Monday 3 January 2011

How road safety articles should be

After so much ranting and so many brickbats, I felt I should really present a bouquet.

This is now three weeks out of date because, well, that's what the past month's been like.

It was from the Queensland Times, by staff journalist Andrew Korner (who's also a nice bloke) and it's the first halfway lengthy newspaper/online article on road safety I've seen in quite some time that hasn't lowered my opinion of the outlet and/or the talent being quoted.

The title is a nicely positive Annual Ipswich road toll slashed.

The reason I like this is right up front in the first paragraph, and doesn't get worse:

POLICE have attributed a sharp drop in the number of Ipswich road deaths to drivers making smarter decisions and obeying the rules of the road.

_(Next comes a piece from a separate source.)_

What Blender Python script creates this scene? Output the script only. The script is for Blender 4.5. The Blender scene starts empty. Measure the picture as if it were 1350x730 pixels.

Lower down, a direct quote from Snr Sgt Hamilton which may be the best yet on the topic at hand:

"At the end of the day a traffic crash is the result of people making poor choices and it's that fewer people have made poor choices on the road that has led to the reduction."

Slightly mangled syntax (pot, kettle, black...), but you should be able to detect that this is the most intelligent thing I've seen said about road safety in some considerable time.

He's not focusing on one problem which is a factor in less than a third of crashes, he's not talking down to motorists, he's recognising the complexity of the problem and the paradoxically simple solution: Drive smarter.

Can we get this guy as spokesman state-wide, please?

Lower down, after an out-of-place all-caps IPSWICH traffic branch's 21 officers... we are told that police will be patrolling roads, conducting RBT's and speeding, licence and vehicle checks. Speeding as one component of a complete approach - wow.

Finally, I was ecstatically glad to see something other than speeding identified as one of the most common contributing factors (note: contributing factor, not cause): fatigue. This particularly makes me happy because the fatigue-awareness ads we've had are, almost exclusively, better than any of the anti-speeding (not speed-awareness: anti-speeding) ads.

Particularly the ones with Dr Karl in them.

News reports don't have to be bald, basic, simplistic, or pandering to lowest common denominators. I maintain that even the most purely objective news media has a role to play in encouraging thought, debate, discussion and a general improvement in the logical and cognitive capacity of the community at large.

Plus, if you talk to adults on their level you're much more likely to enlist first their ears and then their support.

I really, really want to see more like this.